(REQUEST)
Pull every line containing "from" out of the material below.

===== DATA SECTION

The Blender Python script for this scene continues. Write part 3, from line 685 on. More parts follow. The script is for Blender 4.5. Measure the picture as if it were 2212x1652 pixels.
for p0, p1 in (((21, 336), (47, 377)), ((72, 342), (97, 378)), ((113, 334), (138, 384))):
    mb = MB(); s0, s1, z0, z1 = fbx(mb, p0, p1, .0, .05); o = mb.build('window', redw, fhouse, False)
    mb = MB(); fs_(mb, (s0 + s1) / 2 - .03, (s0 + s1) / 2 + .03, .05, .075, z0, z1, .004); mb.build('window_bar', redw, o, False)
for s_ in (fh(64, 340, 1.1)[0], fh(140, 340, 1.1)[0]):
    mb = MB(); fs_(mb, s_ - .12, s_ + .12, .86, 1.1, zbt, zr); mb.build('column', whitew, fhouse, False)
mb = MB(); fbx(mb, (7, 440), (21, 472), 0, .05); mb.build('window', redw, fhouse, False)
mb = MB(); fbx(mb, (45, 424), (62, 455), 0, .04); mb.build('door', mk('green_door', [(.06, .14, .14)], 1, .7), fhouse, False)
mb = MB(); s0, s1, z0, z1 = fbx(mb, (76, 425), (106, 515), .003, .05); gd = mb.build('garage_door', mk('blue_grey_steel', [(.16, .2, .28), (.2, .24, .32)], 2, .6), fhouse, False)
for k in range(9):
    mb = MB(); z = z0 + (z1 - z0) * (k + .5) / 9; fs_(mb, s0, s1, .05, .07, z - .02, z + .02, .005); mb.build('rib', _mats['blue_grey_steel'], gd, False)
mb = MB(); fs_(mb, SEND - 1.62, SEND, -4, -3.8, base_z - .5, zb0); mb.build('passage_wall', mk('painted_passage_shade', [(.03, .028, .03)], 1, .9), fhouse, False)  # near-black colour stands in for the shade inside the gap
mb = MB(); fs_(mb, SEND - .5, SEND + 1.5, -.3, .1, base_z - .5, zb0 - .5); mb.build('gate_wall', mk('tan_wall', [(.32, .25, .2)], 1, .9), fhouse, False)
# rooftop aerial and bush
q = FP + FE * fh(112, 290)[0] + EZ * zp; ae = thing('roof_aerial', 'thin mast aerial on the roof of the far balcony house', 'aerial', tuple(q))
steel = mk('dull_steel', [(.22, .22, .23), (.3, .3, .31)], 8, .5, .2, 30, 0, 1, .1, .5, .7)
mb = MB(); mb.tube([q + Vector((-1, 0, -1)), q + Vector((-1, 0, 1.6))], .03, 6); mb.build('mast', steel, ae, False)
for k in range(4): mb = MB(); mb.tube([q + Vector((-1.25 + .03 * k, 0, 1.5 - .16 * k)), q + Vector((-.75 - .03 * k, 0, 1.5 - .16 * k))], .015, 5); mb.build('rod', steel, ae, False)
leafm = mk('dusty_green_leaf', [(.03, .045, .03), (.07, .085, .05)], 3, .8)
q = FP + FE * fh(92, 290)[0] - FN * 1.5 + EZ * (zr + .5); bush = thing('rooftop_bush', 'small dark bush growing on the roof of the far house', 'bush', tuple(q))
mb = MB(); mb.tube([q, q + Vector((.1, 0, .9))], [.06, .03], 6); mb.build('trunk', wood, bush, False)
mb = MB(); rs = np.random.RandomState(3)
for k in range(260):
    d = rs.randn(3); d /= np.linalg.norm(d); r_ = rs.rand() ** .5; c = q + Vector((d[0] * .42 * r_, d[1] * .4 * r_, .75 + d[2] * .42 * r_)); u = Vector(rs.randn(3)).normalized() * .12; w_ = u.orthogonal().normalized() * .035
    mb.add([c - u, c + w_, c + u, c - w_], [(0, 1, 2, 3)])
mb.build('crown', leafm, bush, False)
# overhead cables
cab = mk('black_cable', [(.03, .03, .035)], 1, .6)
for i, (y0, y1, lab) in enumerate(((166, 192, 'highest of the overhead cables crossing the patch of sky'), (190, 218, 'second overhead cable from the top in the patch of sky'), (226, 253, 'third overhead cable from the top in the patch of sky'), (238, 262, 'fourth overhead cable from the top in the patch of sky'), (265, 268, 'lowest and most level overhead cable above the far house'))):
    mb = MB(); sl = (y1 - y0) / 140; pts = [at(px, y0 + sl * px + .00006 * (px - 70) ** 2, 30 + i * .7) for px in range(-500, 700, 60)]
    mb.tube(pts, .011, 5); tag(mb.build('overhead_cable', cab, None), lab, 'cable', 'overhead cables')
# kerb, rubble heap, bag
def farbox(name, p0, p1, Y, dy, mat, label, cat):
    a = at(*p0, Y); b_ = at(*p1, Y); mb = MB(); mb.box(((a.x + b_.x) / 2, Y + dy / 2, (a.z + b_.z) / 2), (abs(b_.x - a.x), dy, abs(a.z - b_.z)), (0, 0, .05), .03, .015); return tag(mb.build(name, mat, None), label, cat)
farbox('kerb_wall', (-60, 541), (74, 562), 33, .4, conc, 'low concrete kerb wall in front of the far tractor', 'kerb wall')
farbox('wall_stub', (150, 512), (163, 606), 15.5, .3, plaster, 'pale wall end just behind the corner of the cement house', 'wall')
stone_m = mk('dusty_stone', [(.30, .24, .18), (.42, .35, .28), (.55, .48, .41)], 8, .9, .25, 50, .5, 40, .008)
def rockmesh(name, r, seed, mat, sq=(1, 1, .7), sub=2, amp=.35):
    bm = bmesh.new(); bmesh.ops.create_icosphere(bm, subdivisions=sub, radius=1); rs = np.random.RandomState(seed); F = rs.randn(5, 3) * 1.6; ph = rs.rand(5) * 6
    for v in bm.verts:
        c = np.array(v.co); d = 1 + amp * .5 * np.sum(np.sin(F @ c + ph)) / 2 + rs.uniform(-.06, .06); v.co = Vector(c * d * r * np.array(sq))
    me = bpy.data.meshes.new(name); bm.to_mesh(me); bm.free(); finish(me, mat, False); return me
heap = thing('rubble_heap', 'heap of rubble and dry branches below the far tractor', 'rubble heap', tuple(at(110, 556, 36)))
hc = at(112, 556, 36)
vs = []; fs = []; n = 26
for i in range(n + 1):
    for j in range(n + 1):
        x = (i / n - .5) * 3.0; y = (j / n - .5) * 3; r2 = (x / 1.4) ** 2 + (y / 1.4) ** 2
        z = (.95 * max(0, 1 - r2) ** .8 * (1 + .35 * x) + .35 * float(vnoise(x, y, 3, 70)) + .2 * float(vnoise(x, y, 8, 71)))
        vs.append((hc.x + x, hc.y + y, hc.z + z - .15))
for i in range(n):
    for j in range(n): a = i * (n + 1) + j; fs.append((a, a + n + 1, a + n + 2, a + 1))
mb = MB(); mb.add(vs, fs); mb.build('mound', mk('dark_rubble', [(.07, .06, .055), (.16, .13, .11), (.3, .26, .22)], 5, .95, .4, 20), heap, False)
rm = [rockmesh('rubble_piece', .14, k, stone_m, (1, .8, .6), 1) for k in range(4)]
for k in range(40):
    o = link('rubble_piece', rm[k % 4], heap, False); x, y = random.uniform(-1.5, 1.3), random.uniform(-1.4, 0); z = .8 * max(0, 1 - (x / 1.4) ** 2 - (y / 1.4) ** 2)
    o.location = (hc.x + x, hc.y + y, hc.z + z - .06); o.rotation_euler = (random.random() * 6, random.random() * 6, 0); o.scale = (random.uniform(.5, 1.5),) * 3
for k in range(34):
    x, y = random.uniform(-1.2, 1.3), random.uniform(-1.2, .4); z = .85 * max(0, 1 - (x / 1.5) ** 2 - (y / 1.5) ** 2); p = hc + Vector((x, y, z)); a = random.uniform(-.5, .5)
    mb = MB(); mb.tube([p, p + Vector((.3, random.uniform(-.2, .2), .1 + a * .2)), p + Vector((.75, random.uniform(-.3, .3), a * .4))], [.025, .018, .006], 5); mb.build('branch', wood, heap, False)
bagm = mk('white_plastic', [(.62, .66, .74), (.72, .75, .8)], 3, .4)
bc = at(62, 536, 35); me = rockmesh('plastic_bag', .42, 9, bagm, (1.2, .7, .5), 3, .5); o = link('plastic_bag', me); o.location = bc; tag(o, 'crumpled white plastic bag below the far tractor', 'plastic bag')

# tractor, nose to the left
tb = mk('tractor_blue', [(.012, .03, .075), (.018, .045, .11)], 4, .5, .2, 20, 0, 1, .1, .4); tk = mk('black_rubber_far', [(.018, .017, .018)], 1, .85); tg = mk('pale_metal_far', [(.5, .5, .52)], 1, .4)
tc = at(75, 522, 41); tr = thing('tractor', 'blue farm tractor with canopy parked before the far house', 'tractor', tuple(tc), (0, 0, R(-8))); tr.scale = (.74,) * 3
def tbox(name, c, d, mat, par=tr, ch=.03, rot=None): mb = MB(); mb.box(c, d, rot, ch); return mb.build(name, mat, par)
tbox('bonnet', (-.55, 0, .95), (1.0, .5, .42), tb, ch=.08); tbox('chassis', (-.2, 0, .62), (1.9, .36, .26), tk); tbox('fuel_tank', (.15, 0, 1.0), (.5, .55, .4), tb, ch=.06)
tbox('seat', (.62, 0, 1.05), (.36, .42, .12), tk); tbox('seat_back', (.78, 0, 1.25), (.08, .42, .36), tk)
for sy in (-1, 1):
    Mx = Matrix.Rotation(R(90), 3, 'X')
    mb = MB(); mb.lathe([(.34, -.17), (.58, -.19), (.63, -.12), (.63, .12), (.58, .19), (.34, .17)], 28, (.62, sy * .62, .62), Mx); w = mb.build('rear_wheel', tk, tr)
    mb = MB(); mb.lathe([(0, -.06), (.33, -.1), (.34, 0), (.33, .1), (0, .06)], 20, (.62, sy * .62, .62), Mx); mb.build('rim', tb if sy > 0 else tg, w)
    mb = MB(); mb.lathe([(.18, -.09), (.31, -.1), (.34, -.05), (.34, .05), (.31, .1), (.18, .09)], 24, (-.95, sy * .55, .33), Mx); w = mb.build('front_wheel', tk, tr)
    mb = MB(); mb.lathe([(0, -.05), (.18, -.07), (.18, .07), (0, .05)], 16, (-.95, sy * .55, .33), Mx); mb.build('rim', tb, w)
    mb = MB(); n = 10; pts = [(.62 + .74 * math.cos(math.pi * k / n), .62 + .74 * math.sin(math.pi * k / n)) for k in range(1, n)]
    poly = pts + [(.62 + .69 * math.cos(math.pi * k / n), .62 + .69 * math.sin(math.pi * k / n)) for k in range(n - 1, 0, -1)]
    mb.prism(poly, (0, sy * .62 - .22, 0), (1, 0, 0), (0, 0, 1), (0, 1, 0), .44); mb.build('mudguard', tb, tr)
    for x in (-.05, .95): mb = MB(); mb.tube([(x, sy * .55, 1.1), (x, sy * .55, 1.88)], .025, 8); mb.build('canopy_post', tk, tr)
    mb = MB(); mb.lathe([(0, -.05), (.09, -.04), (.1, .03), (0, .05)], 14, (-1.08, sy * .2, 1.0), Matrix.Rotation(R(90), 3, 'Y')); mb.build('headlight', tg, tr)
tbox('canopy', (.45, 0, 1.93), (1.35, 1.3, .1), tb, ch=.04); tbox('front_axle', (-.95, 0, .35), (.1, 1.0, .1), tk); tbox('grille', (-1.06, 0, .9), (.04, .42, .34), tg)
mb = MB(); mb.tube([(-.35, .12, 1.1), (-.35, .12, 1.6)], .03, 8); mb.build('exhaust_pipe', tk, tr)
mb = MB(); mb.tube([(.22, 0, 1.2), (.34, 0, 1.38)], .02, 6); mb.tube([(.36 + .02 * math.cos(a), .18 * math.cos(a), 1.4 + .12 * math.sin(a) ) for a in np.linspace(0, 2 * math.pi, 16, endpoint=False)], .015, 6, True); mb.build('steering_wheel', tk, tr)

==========

(OUTPUT OF THE TASK)
The Blender Python script for this scene continues. Write part 3, from line 685 on. More parts follow. The script is for Blender 4.5. Measure the picture as if it were 2212x1652 pixels.
for i, (y0, y1, lab) in enumerate(((166, 192, 'highest of the overhead cables crossing the patch of sky'), (190, 218, 'second overhead cable from the top in the patch of sky'), (226, 253, 'third overhead cable from the top in the patch of sky'), (238, 262, 'fourth overhead cable from the top in the patch of sky'), (265, 268, 'lowest and most level overhead cable above the far house'))):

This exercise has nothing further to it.